## Begin

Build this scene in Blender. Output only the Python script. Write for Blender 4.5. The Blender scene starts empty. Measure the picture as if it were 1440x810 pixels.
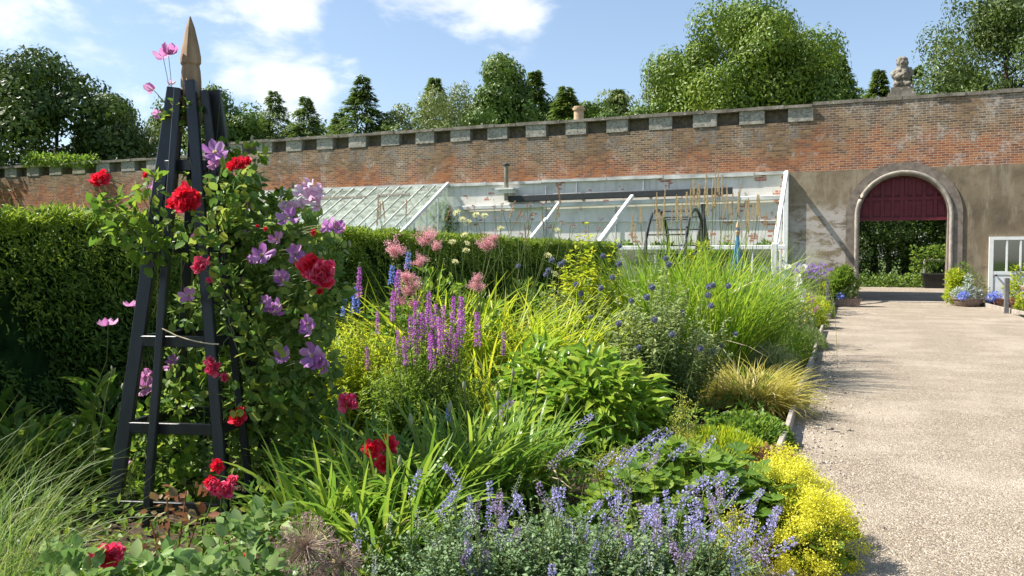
import bpy, math, random
import numpy as np
from mathutils import Vector, Matrix, Euler
S = bpy.context.scene
COL = S.collection
R = math.radians
# ---------------------------------------------------------------- camera
F = 1160.0; EYE = 1.5; YAW = R(22.05); PITCH = math.atan(43 / F)
cam = bpy.data.cameras.new('camera'); camo = bpy.data.objects.new('camera', cam); COL.objects.link(camo)
cam.lens = F / 1440 * 36; cam.sensor_width = 36; cam.clip_start = .05; cam.clip_end = 2000
camo.location = (0, 0, EYE); camo.rotation_euler = (R(90) - PITCH, 0, YAW)
S.camera = camo
RM = Euler((R(90) - PITCH, 0, YAW)).to_matrix()
FW = Vector((-math.sin(YAW), math.cos(YAW), 0))
def ray(u, v): return RM @ Vector(((u - 720) / F, (405 - v) / F, -1))
def at(u, v, d):
    r = ray(u, v); return Vector((0, 0, EYE)) + r * (d / r.dot(FW))
def G(u, v, z=0.0):
    r = ray(u, v); return Vector((0, 0, EYE)) + r * ((z - EYE) / r.z)
def onY(u, v, Y):
    r = ray(u, v); return Vector((0, 0, EYE)) + r * (Y / r.y)
def base(u, d, z=0.0):
    p = at(u, 362, d); return Vector((p.x, p.y, z))
def V(*a): return np.array(a, float)

# ---------------------------------------------------------------- mesh builder
class MB:
    def __init__(s): s.v = []; s.f = []; s.n = 0
    def add(s, v, f, rnd=0.5, mat=0):
        v = np.asarray(v, float).reshape(-1, 3); f = np.asarray(f, int)
        if len(f) == 0: return
        r = np.broadcast_to(np.asarray(rnd, float), (len(f),)); m = np.full(len(f), mat)
        s.f.append((f + s.n, r, m)); s.v.append(v); s.n += len(v)
    def build(s, name, mats, parent=None, smooth=False, loc=None):
        o0 = V(0, 0, 0)
        if parent is not None:
            p = parent
            while p is not None: o0 = o0 + np.array(p.location); p = p.parent
        elif loc is not None: o0 = V(*loc)
        me = bpy.data.meshes.new(name)
        v = np.concatenate(s.v) - o0
        me.vertices.add(len(v)); me.vertices.foreach_set('co', v.astype(np.float32).ravel())
        loops = np.concatenate([f.ravel() for f, r, m in s.f])
        tot = np.concatenate([np.full(len(f), f.shape[1]) for f, r, m in s.f])
        me.loops.add(len(loops)); me.loops.foreach_set('vertex_index', loops.astype(np.int32))
        me.polygons.add(len(tot))
        me.polygons.foreach_set('loop_start', np.concatenate([[0], np.cumsum(tot)[:-1]]).astype(np.int32))
        me.polygons.foreach_set('material_index', np.concatenate([m for f, r, m in s.f]).astype(np.int32))
        me.polygons.foreach_set('use_smooth', np.full(len(tot), smooth))
        me.update(calc_edges=True)
        a = me.attributes.new('rnd', 'FLOAT', 'FACE')
        a.data.foreach_set('value', np.concatenate([r for f, r, m in s.f]).astype(np.float32))
        for m in (mats if isinstance(mats, (list, tuple)) else [mats]): me.materials.append(m)
        o = bpy.data.objects.new(name, me); COL.objects.link(o)
        if parent is not None: o.parent = parent
        elif loc is not None: o.location = loc
        return o
def nrm(a): return a / np.maximum(np.linalg.norm(a, axis=-1, keepdims=True), 1e-9)

def tag(o, label=None, cat=None, group=None, kind=None):
    if label: o['label'] = label
    if cat: o['category'] = cat
    if group: o['group'] = group
    if kind: o['kind'] = kind
    return o
def thing(name, label, cat, loc=(0, 0, 0), group=None):
    o = bpy.data.objects.new(name, None); COL.objects.link(o); o.location = loc
    o.empty_display_size = .2
    return tag(o, label, cat, group)
def inst(me_obj, name, parent, p, n=(0, 0, 1), spin=0.0, sc=1.0, first=None):
    """copy of a prototype part placed at world point p with its local z along n"""
    o = me_obj.copy(); COL.objects.link(o); o.name = name; o.parent = parent
    q = Vector(n).to_track_quat('Z', 'Y') @ Euler((0, 0, spin)).to_quaternion()
    o.rotation_mode = 'QUATERNION'; o.rotation_quaternion = q
    o.location = Vector(p) - Vector(parent.location); o.scale = (sc, sc, sc)
    return o
PROTOS = []
def proto(mb, name, mats, smooth=False):
    o = mb.build(name, mats, None, smooth); COL.objects.unlink(o); PROTOS.append(o); return o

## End

• _TO DO_
Repeat the listing in full and exactly. Do not include any images.

• _WRITTEN REPLY_
Build this scene in Blender. Output only the Python script. Write for Blender 4.5. The Blender scene starts empty. Measure the picture as if it were 1440x810 pixels.
import bpy, math, random
import numpy as np
from mathutils import Vector, Matrix, Euler
S = bpy.context.scene
COL = S.collection
R = math.radians
# ---------------------------------------------------------------- camera
F = 1160.0; EYE = 1.5; YAW = R(22.05); PITCH = math.atan(43 / F)
cam = bpy.data.cameras.new('camera'); camo = bpy.data.objects.new('camera', cam); COL.objects.link(camo)
cam.lens = F / 1440 * 36; cam.sensor_width = 36; cam.clip_start = .05; cam.clip_end = 2000
camo.location = (0, 0, EYE); camo.rotation_euler = (R(90) - PITCH, 0, YAW)
S.camera = camo
RM = Euler((R(90) - PITCH, 0, YAW)).to_matrix()
FW = Vector((-math.sin(YAW), math.cos(YAW), 0))
def ray(u, v): return RM @ Vector(((u - 720) / F, (405 - v) / F, -1))
def at(u, v, d):
    r = ray(u, v); return Vector((0, 0, EYE)) + r * (d / r.dot(FW))
def G(u, v, z=0.0):
    r = ray(u, v); return Vector((0, 0, EYE)) + r * ((z - EYE) / r.z)
def onY(u, v, Y):
    r = ray(u, v); return Vector((0, 0, EYE)) + r * (Y / r.y)
def base(u, d, z=0.0):
    p = at(u, 362, d); return Vector((p.x, p.y, z))
def V(*a): return np.array(a, float)

# ---------------------------------------------------------------- mesh builder
class MB:
    def __init__(s): s.v = []; s.f = []; s.n = 0
    def add(s, v, f, rnd=0.5, mat=0):
        v = np.asarray(v, float).reshape(-1, 3); f = np.asarray(f, int)
        if len(f) == 0: return
        r = np.broadcast_to(np.asarray(rnd, float), (len(f),)); m = np.full(len(f), mat)
        s.f.append((f + s.n, r, m)); s.v.append(v); s.n += len(v)
    def build(s, name, mats, parent=None, smooth=False, loc=None):
        o0 = V(0, 0, 0)
        if parent is not None:
            p = parent
            while p is not None: o0 = o0 + np.array(p.location); p = p.parent
        elif loc is not None: o0 = V(*loc)
        me = bpy.data.meshes.new(name)
        v = np.concatenate(s.v) - o0
        me.vertices.add(len(v)); me.vertices.foreach_set('co', v.astype(np.float32).ravel())
        loops = np.concatenate([f.ravel() for f, r, m in s.f])
        tot = np.concatenate([np.full(len(f), f.shape[1]) for f, r, m in s.f])
        me.loops.add(len(loops)); me.loops.foreach_set('vertex_index', loops.astype(np.int32))
        me.polygons.add(len(tot))
        me.polygons.foreach_set('loop_start', np.concatenate([[0], np.cumsum(tot)[:-1]]).astype(np.int32))
        me.polygons.foreach_set('material_index', np.concatenate([m for f, r, m in s.f]).astype(np.int32))
        me.polygons.foreach_set('use_smooth', np.full(len(tot), smooth))
        me.update(calc_edges=True)
        a = me.attributes.new('rnd', 'FLOAT', 'FACE')
        a.data.foreach_set('value', np.concatenate([r for f, r, m in s.f]).astype(np.float32))
        for m in (mats if isinstance(mats, (list, tuple)) else [mats]): me.materials.append(m)
        o = bpy.data.objects.new(name, me); COL.objects.link(o)
        if parent is not None: o.parent = parent
        elif loc is not None: o.location = loc
        return o
def nrm(a): return a / np.maximum(np.linalg.norm(a, axis=-1, keepdims=True), 1e-9)

def tag(o, label=None, cat=None, group=None, kind=None):
    if label: o['label'] = label
    if cat: o['category'] = cat
    if group: o['group'] = group
    if kind: o['kind'] = kind
    return o
def thing(name, label, cat, loc=(0, 0, 0), group=None):
    o = bpy.data.objects.new(name, None); COL.objects.link(o); o.location = loc
    o.empty_display_size = .2
    return tag(o, label, cat, group)
def inst(me_obj, name, parent, p, n=(0, 0, 1), spin=0.0, sc=1.0, first=None):
    """copy of a prototype part placed at world point p with its local z along n"""
    o = me_obj.copy(); COL.objects.link(o); o.name = name; o.parent = parent
    q = Vector(n).to_track_quat('Z', 'Y') @ Euler((0, 0, spin)).to_quaternion()
    o.rotation_mode = 'QUATERNION'; o.rotation_quaternion = q
    o.location = Vector(p) - Vector(parent.location); o.scale = (sc, sc, sc)
    return o
PROTOS = []
def proto(mb, name, mats, smooth=False):
    o = mb.build(name, mats, None, smooth); COL.objects.unlink(o); PROTOS.append(o); return o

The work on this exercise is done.